Getting out of Letter of Agreement???

This forum made possible through the generous support of SDN members, donors, and sponsors. Thank you.

cabalaska

New Member
10+ Year Member
Joined
Jun 25, 2010
Messages
2
Reaction score
0
A program wants me to sign and return a letter of agreement for a residency spot on Thursday (Feb 17), but there is another program that is interested in me also, but they are not making any calls/decisions until Friday (18th). If I sign and return the letter of agreement for the first program (with their contract coming around the end of the month), and then get an offer from the other program on Friday, am I legally bound by signing the letter of agreement to the first program? What do I do?
 
It depends.

First, the whole scenario you describe is a bit strange given the timing, if you're talking about allopathic programs. Rank lists are due next week, and quotas are set, so it would be strange for programs to be offering up spots like this. You could be talking about DO programs (since their match is done). It matters because there is a rule for DO programs in their program requirements which states:

7.4 A trainee who breaches his or her contractual commitment prior to the start of training shall not serve in an AOA-approved program for a period of twelve (12) months following the date of the breach. A trainee who breaches the trainee contract during his/her training shall not serve in an AOA-approved internship or residency until the beginning of the following training year (effective July 1st).

If the first program argues that quitting after signing a letter of agreement (which probably states that you're not going to look for any more positions) is a contract violation, you could lose all spots.

In reality, your question depends on whether you want to know if it's legal to do so, or ethical to do so.

It's not legal, but there may be very little a program can do to you for doing it. It's simply not worth the time and effort to take you to court, and hard to know if a program could prove financial damages, and seems unlikely that you'd be able to pay. But they could, and make your life miserable. Even if you "win", it could be painful and expensive.

Whether it's ethical is a personal question.

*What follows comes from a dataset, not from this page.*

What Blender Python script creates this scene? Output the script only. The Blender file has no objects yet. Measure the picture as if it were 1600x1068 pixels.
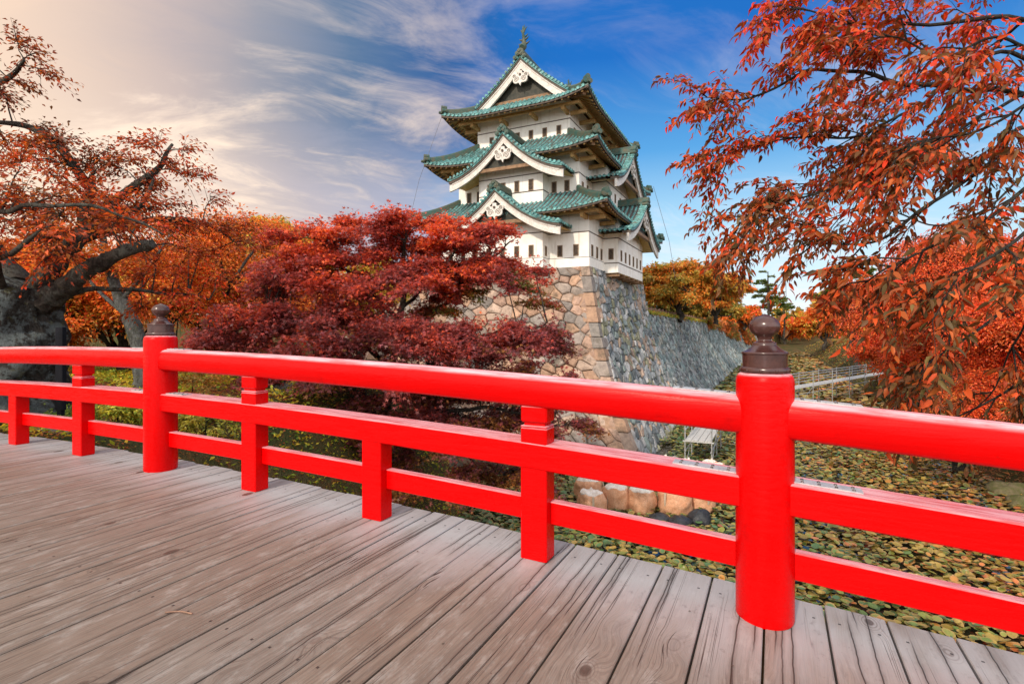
import bpy, math, random
import numpy as np
from mathutils import Vector, noise as mnoise

S = bpy.context.scene
COL = S.collection
# ------------------------------------------------------------------ camera, light, sky
cam = bpy.data.cameras.new("camera")
camo = bpy.data.objects.new("camera", cam); COL.objects.link(camo)
cam.sensor_width = 36.0; cam.lens = 36.0*835/1600; cam.shift_y = -17/1600
cam.clip_start = 0.05; cam.clip_end = 3000
camo.location = (0, 0, 0); camo.rotation_euler = (math.radians(90), 0, 0)
S.camera = camo
S.view_settings.view_transform = 'Standard'; S.view_settings.look = 'None'
S.view_settings.exposure = 0.5; S.view_settings.gamma = 1.0
SUN_AZ = math.radians(212)      # compass angle from +Y towards +X: the sun stands behind the camera, to the left
SUN_EL = math.radians(33)
sl = bpy.data.lights.new("sun", 'SUN'); sl.energy = 2.1; sl.angle = math.radians(3.0); sl.color = (1.0, .86, .70)
so = bpy.data.objects.new("sun", sl); COL.objects.link(so)
sdir = Vector((math.sin(SUN_AZ)*math.cos(SUN_EL), math.cos(SUN_AZ)*math.cos(SUN_EL), math.sin(SUN_EL)))
so.rotation_euler = sdir.to_track_quat('Z', 'Y').to_euler()

class NT:
    """tiny helper for writing node trees"""
    def __init__(s, tree): s.t = tree; s.n = tree.nodes; s.l = tree.links
    def put(s, sock, v):
        if hasattr(v, 'is_output') or isinstance(v, bpy.types.NodeSocket): s.l.new(v, sock)
        elif v is not None:
            if sock.type == 'RGBA' and len(v) == 3: v = (*v, 1)
            sock.default_value = v
    def math(s, op, a, b=None, c=None, clamp=False):
        n = s.n.new('ShaderNodeMath'); n.operation = op; n.use_clamp = clamp
        for i, v in enumerate((a, b, c)):
            if v is not None: s.put(n.inputs[i], v)
        return n.outputs[0]
    def vmath(s, op, a, b=None):
        n = s.n.new('ShaderNodeVectorMath'); n.operation = op
        s.put(n.inputs[0], a)
        if b is not None: s.put(n.inputs[1], b)
        return n.outputs['Value'] if op in ('DOT_PRODUCT', 'LENGTH', 'DISTANCE') else n.outputs[0]
    def comb(s, x, y, z):
        n = s.n.new('ShaderNodeCombineXYZ')
        for i, v in enumerate((x, y, z)): s.put(n.inputs[i], v)
        return n.outputs[0]
    def sep(s, v):
        n = s.n.new('ShaderNodeSeparateXYZ'); s.l.new(v, n.inputs[0]); return n.outputs
    def mix(s, f, a, b, mode='MIX'):
        n = s.n.new('ShaderNodeMix'); n.data_type = 'RGBA'; n.blend_type = mode
        s.put(n.inputs[0], f); s.put(n.inputs[6], a); s.put(n.inputs[7], b); return n.outputs[2]
    def noise(s, vec, scale=5, detail=4, rough=.55, dist=0, out=0):
        n = s.n.new('ShaderNodeTexNoise'); n.inputs['Scale'].default_value = scale
        n.inputs['Detail'].default_value = detail; n.inputs['Roughness'].default_value = rough
        n.inputs['Distortion'].default_value = dist
        if vec is not None: s.l.new(vec, n.inputs['Vector'])
        return n.outputs[out]
    def voro(s, vec, scale=5, feature='F1', out='Distance', rnd=1):
        n = s.n.new('ShaderNodeTexVoronoi'); n.feature = feature; n.inputs['Scale'].default_value = scale
        n.inputs['Randomness'].default_value = rnd
        if vec is not None: s.l.new(vec, n.inputs['Vector'])
        return n.outputs[out]
    def ramp(s, f, stops, interp='LINEAR'):
        n = s.n.new('ShaderNodeValToRGB'); e = n.color_ramp; e.interpolation = interp
        while len(e.elements) < len(stops): e.elements.new(.5)
        for el, (p, c) in zip(e.elements, stops):
            el.position = p
            el.color = (c, c, c, 1) if isinstance(c, (int, float)) else (*c, 1)
        s.put(n.inputs[0], f); return n.outputs[0]
    def rng(s, f, a, b, c=0., d=1., smooth=True):
        n = s.n.new('ShaderNodeMapRange'); n.interpolation_type = 'SMOOTHSTEP' if smooth else 'LINEAR'
        s.put(n.inputs[0], f)
        for i, v in enumerate((a, b, c, d)): s.put(n.inputs[i+1], v)
        return n.outputs[0]
    def scale(s, v, k):
        n = s.n.new('ShaderNodeVectorMath'); n.operation = 'MULTIPLY'; s.l.new(v, n.inputs[0]); n.inputs[1].default_value = k
        return n.outputs[0]
    def attr(s, name, out='Color'):
        n = s.n.new('ShaderNodeAttribute'); n.attribute_name = name; return n.outputs[out]
    def obj(s):
        return s.n.new('ShaderNodeTexCoord').outputs['Object']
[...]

My feeling is this: You're a grownup. Grown ups have to make tough decisions. This is one of them. Sign the letter and take the first spot, and give up the second. Or don't sign and try to get the second, but take a risk of getting nothing. Choose, and don't try to scam the system.
 
What if you very nicely ask the 1st program for a 2 day deadline extension?
 
thanks for the replies, i decided to honor the agreement of the first program and feel that was indeed the right choice after all. thanks again.